Tu as sollicité beaucoup d’avis pour ce disque ?
Oui, beaucoup, et toujours auprès de la même personne, Thierry Planel qui est mon ami et qui m’a découvert quand j’étais jeune, et puis aussi, au coup par coup, j’ai sollicité ma fille (qu’il a eu en 2003 avec Chiara Mastroianni – nda) et quelques amis. Mais sinon pendant longtemps tout le monde se demande ce que je fabrique parce que je fais pas écouter une note.
Tu attends que ce soit assez satisfaisant ?
Oui, pour moi. Alors je me dis que ça doit être presque écoutable pour les autres.
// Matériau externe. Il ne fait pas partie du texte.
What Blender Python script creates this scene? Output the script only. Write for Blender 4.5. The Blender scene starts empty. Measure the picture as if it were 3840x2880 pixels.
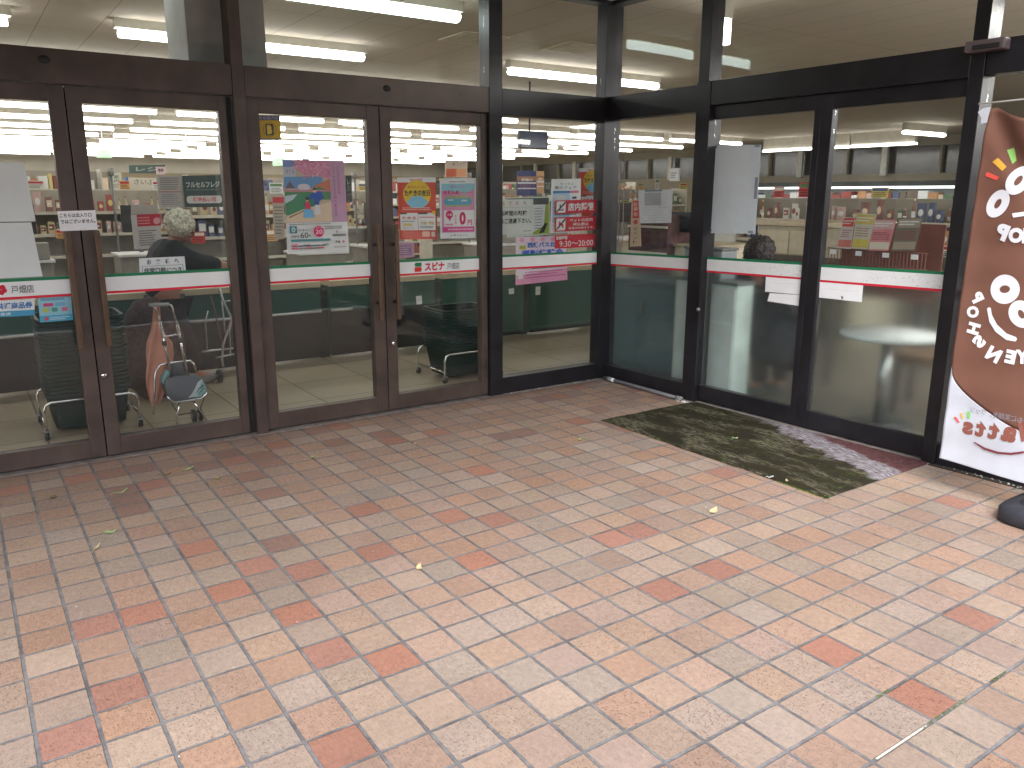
import bpy, bmesh, math, random
from mathutils import Vector, Matrix, noise as mnoise
R = math.radians
rnd = random.Random(7)
sc = bpy.context.scene
col = sc.collection

# ------------------------------------------------------------------ camera, sky, sun, exposure
F_PX, YAW, PITCH, ROLL = 3013.94, 0.6012, -0.2314, 0.0014
CAM = Vector((-4.5288, -5.0577, 1.5))
fw = Vector((math.sin(YAW)*math.cos(PITCH), math.cos(YAW)*math.cos(PITCH), math.sin(PITCH)))
rt0 = Vector((math.cos(YAW), -math.sin(YAW), 0)); up0 = rt0.cross(fw)
rt = rt0*math.cos(ROLL) + up0*math.sin(ROLL); upv = -rt0*math.sin(ROLL) + up0*math.cos(ROLL)
cam = bpy.data.cameras.new('camera'); co = bpy.data.objects.new('camera', cam); col.objects.link(co)
co.matrix_world = Matrix(((rt.x, upv.x, -fw.x, CAM.x), (rt.y, upv.y, -fw.y, CAM.y), (rt.z, upv.z, -fw.z, CAM.z), (0, 0, 0, 1)))
cam.sensor_width = 36; cam.sensor_fit = 'HORIZONTAL'; cam.lens = 36*F_PX/3840
cam.clip_start = .05; cam.clip_end = 400
sc.camera = co
w = bpy.data.worlds.new('World'); sc.world = w; w.use_nodes = True
wn = w.node_tree; bg = wn.nodes['Background']
sky = wn.nodes.new('ShaderNodeTexSky'); sky.sky_type = 'NISHITA'; sky.sun_disc = False
SUN_EL, SUN_AZ = R(46), R(215)
sky.sun_elevation = SUN_EL; sky.sun_rotation = SUN_AZ; sky.dust_density = 3.0; sky.air_density = 1.0; sky.ozone_density = 1.0
hsv = wn.nodes.new('ShaderNodeHueSaturation'); hsv.inputs['Saturation'].default_value = .6
wn.links.new(sky.outputs[0], hsv.inputs['Color']); wn.links.new(hsv.outputs[0], bg.inputs['Color'])
bg.inputs['Strength'].default_value = .15
sl = bpy.data.lights.new('sun', 'SUN'); sl.energy = 1.5; sl.angle = R(40); sl.color = (.97, .98, 1)
so = bpy.data.objects.new('sun', sl); col.objects.link(so)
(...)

Quelle est la chose artistique que tu n’as pas encore réalisée et qui te tient à cœur ?
Dans l’absolu, un film musical.
Un « film musical » ?
Le mot de « comédie musicale » me fait chier donc ouais, une « tragédie musicale », avec des ruptures peut-être chantées ou pas, mais un film comme ça c’est vraiment quelque chose qui m’intéresse. Par exemple, j’aime beaucoup certains films de Mike Figgis (notamment connu pour Leaving Las Vegas, sorti en 1995 – nda), qui est aussi musicien, parce que je peux sentir que la musique était directement sur le plateau. Y’a plein de films où on sent que la musique était là depuis le début et ça c’est toujours très intéressant je trouve.
Et est-ce qu’il y a des collaborations artistiques qui continuent à te faire envie ?
Bah Julian Casablancas.
Ça ne m’étonne pas que tu me parles de lui parce que dans plusieurs de tes nouveaux morceaux j’ai senti un feeling proche des Strokes.
J’ai toujours follement aimé les Strokes mais j’aime aussi vraiment The Voids (l’autre groupe de Casablancas – nda). J’aime ce qu’il fait lui, même ses textes. Je trouve vraiment que c’est un artiste majeur. Vocalement, ça me semble évident qu’il est très au-dessus du lot, il chante comme Jim Morrison, mais c’est aussi un grand concepteur. On voit bien que c’est plus que quelqu’un qui se contente de grattouiller et de faire le beau derrière un micro.
Tu penses que c’est un stratège qui a une forte vision artistique ?
Ouais, j’aimerais bien aller en studio avec lui !
Et avec quelle personne, réelle ou fictive, vivante ou morte, aimerais-tu dîner ?
Ah bah ce serait Guevara, un asado avec lui (un petit barbecue argentin – nda) avec lui et voilà , il me donnerait des conseils. J’aimerais bien. Je te dis Guevara mais j’aurais aussi pu répondre François Mitterrand, André Malraux ou Napoléon III, quelqu’un comme ça.
Des gens de pouvoirs. Qui ont fait de grandes choses.
Qui ont fait des grandes choses et qui ont du recul.